One silver lining about equity market declines this year is the ability to reduce future taxes. The process - tax-loss-harvesting - enables tax filers to reduce investment gains by the amount of losses.


If the losses exceed the gains, up to $3,000 ($1,500 for married filing separately) can be deducted from other income. Any additional losses can be carried forward to future years.

The strategy can help minimize tax liabilities but, as this Wall Street Journal article points out, there are details to be aware of.


A common one is the wash sale rule. This prevents selling a security at a loss, claiming the tax benefit, and buying the same - or “substantially” similar - security within 30 days of the sale. It is important to note it is really a 60 day window - from 30 days prior to 30 days after the purchase.


Per the IRS, A Wash sale occurs when you sell or trade stock or securities at a loss and within 30 days before or after the sale you:

  1. Buy substantially identical stock or securities,

  2. Acquire substantially identical stock or securities in a fully taxable trade,

  3. Acquire a contract or option to buy substantially identical stock or securities, or

  4. Acquire substantially identical stock for you individual retirement arrangement (IRA) or Roth IRA

The common theme here is the term “substantially”. There is a fine line in certain situations as to whether two securities are substantially similar. And it pays to not make a mistake.


The IRS says, “stocks or securities of one corporation are not considered substantially identical to stocks or securities of another corporation. However, there are special cases where they may be considered similar, like the predecessor and successor securities of a merger, for instance.

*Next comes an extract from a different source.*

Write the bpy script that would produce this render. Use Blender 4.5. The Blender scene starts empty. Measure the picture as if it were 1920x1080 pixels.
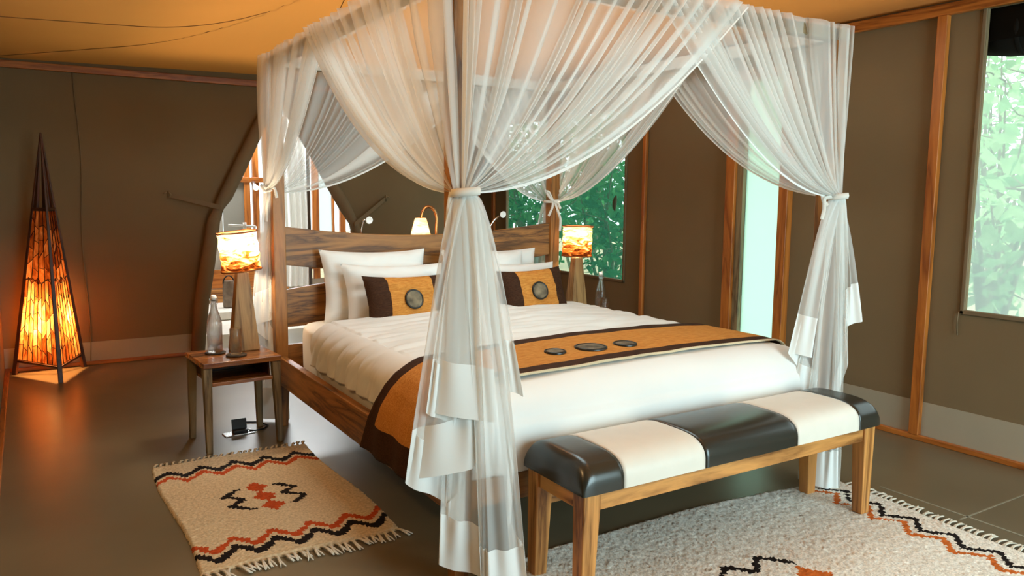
import bpy, bmesh, math, random
import numpy as np
from mathutils import Vector, Matrix, noise

random.seed(7)
rng = np.random.default_rng(7)
SC = bpy.context.scene
COL = SC.collection
PI = math.pi

# ------------------------------------------------------------------ camera
YAW, PITCH, ROLL = 0.55718, 0.11988, -0.0085
CAM = Vector((-1.1899, -2.2442, 1.3325))
fwd = Vector((math.sin(YAW) * math.cos(PITCH), math.cos(YAW) * math.cos(PITCH), -math.sin(PITCH)))
rgt0 = Vector((math.cos(YAW), -math.sin(YAW), 0))
dwn0 = fwd.cross(rgt0)
rgt = math.cos(ROLL) * rgt0 + math.sin(ROLL) * dwn0
dwn = -math.sin(ROLL) * rgt0 + math.cos(ROLL) * dwn0
cam = bpy.data.cameras.new('camera')
cam.sensor_width = 36.0
cam.lens = 1459.08 / 1920 * 36.0
cam.clip_start = 0.02
camo = bpy.data.objects.new('camera', cam)
COL.objects.link(camo)
camo.matrix_world = Matrix(((rgt.x, -dwn.x, -fwd.x, CAM.x), (rgt.y, -dwn.y, -fwd.y, CAM.y),
                            (rgt.z, -dwn.z, -fwd.z, CAM.z), (0, 0, 0, 1)))
SC.camera = camo

# ------------------------------------------------------------------ world, lights, exposure
SC.view_settings.view_transform = 'Standard'
SC.view_settings.look = 'None'
SC.view_settings.exposure = 0.57
SC.view_settings.gamma = 1.0
SC.view_settings.use_curve_mapping = False
SC.cycles.max_bounces = 10
SC.cycles.diffuse_bounces = 5
SC.cycles.glossy_bounces = 4
SC.cycles.transmission_bounces = 8
SC.cycles.transparent_max_bounces = 48
SC.cycles.caustics_reflective = False
SC.cycles.caustics_refractive = False
SC.cycles.sample_clamp_indirect = 4.0
SC.cycles.use_denoising = True

W = bpy.data.worlds.new('sky')
SC.world = W
W.use_nodes = True
nt = W.node_tree
bg = nt.nodes['Background']
bg.inputs['Color'].default_value = (0.80, 0.97, 1.0, 1)
bg.inputs['Strength'].default_value = 2.1

sun = bpy.data.lights.new('sun', 'SUN')
sun.energy = 3.0
sun.angle = 0.5
sun.color = (1.0, 0.95, 0.85)
so = bpy.data.objects.new('sun', sun)
COL.objects.link(so)
so.rotation_euler = Vector((0.62, -0.12, -0.78)).to_track_quat('-Z', 'Y').to_euler()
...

Another point to be aware of is different security types of the same company. Bonds and preferred stock are generally not considered similar to the common stock of the same company. The exception to that rule is when there are convertible options or if the bonds or preferreds share other attributes with the common equity.


Wash sale rules apply to options, warrants, and short sales as well.


If a wash sale is triggered, the loss is not totally foregone. Assuming a loss of $100 from a sale, but a substantially similar security was acquired within 30-days (before or after), the $100 is added to the cost basis of the newly purchased security. The higher cost basis reduces the future tax liability when that security is eventually sold.


Tax loss harvesting is a good strategy if done effectively. A financial advisor can help you understand which securities to sell or not in the context of your overall portfolio. A tax advisor can help explain the full tax implications.


Selling just to reap the tax benefit may not always make sense. The sale needs to be considered from the portfolio perspective.


This is for informational purposes only. Not to be construed as tax or portfolio advice.